Army study is approved

Project details plans to protect environment amid APG growth

September 02, 2007|By Mary Gail Hare | Mary Gail Hare,Sun reporter

The Army has won approval for its comprehensive environmental study, a project it had to complete before demolition and construction could proceed at Aberdeen Proving Ground as it prepares for significant expansion.

Researchers, planners and engineers reviewed the impact of large-scale development on the base, one of several military facilities slated for expansion as a result of the nationwide base realignment known as BRAC.

"All environmental criteria have been met," said Naren Desai, an APG environmental engineer who worked on the project. "We have chosen sites for construction where there will be the least environmental damage."

The Record of Decision, a nearly 400-page document that took 18 months to prepare, shows how the Army has met or will meet all guidelines and how the base will protect the environment as it grows. Work began on the study soon after BRAC was announced in 2005.

"This is the first step in the development process, and it assures regulators that everyone looked at environmental impacts and is aware of mitigation activities," said George Mercer, spokesman for APG. "We had to review, cradle to grave, how construction and demolition will affect the environment today, tomorrow and well into the future."

With the requisite federal and state approval of the study in hand, the Army can put out to bid the first projects in what is expected to be nearly $800 million in new construction, with building starting late next year, Desai said.

"We will evaluate contractor proposals along with the Army Corps of Engineers," he said.

The first phase of construction will include upgrades to infrastructure and the razing of several aging buildings, many of them former barracks converted into offices.

"Obviously, 2007 technology will not be adequate in 2012, so we are trying to work in advance on information technology," Mercer said. "Soon there will also be work on highways and entry gates."

The first new tenants will arrive in about two years from the Army's communication command in Fort Monmouth, N.J.

During the next four years, the APG will add as many as 8,000 jobs on base and thousands more military, civilian and contractor positions on its periphery.
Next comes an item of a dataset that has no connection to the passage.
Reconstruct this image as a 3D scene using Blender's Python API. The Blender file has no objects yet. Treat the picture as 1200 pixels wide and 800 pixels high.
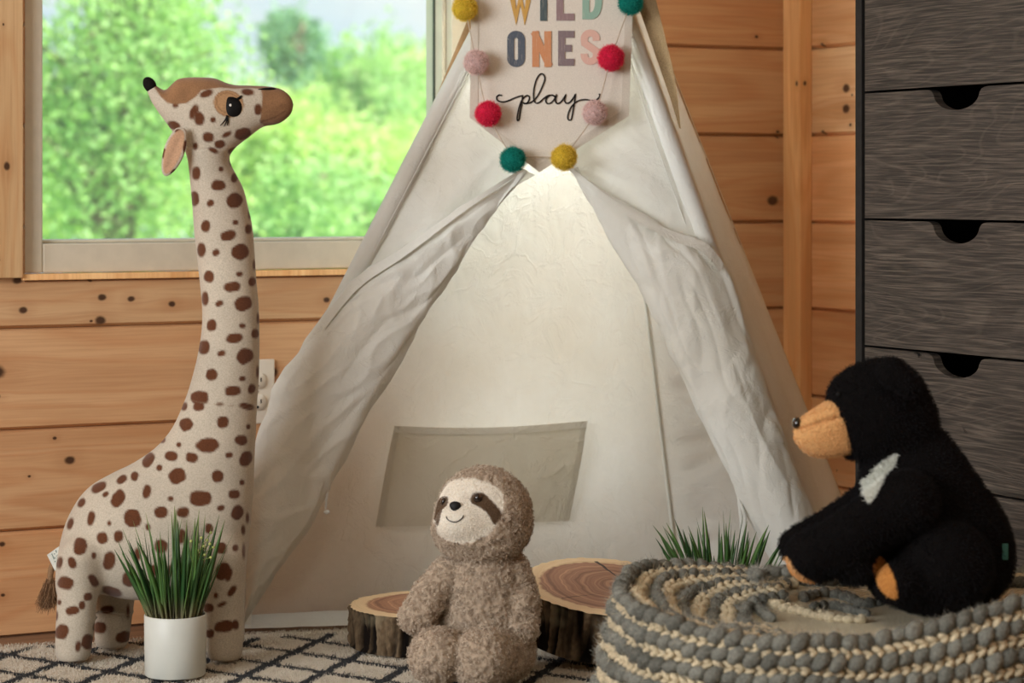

The expansion could bring more than 30,000 people to Harford County, officials said.

The document includes studies of noise pollution, air and water quality, plant and animal life and cultural resources - all reviewed by officials at the Maryland Department of the Environment and the federal Environmental Protection Agency, Mercer said.

"This basically is a record of decisions between regulators and APG that says what the base will do to protect the environment," Mercer said. "If we don't do it, we will have to explain why, make changes and possibly pay a penalty."

The base, already Harford County's largest employer, sits on nearly 73,000 acres, 33,500 of which are waterways. It is home to a flourishing bald eagle population and many acres of wetlands.

"There will be no impact on eagles or their nesting areas, which are all outside the boundaries of construction," Desai said.

The proving ground, which dates to World War I, also houses nine major Army commands and supports 66 tenants.

The report also considers the expansion's effect on cultural resources and traffic. The Army will take "all practical means to avoid or minimize environmental harm," and follow best land management practices, the report says.

"All this had to be looked at, before we could begin working on BRAC," Mercer said. "We could not stick a shovel in the ground until it was done. Now we can, and we can tear down some buildings as well."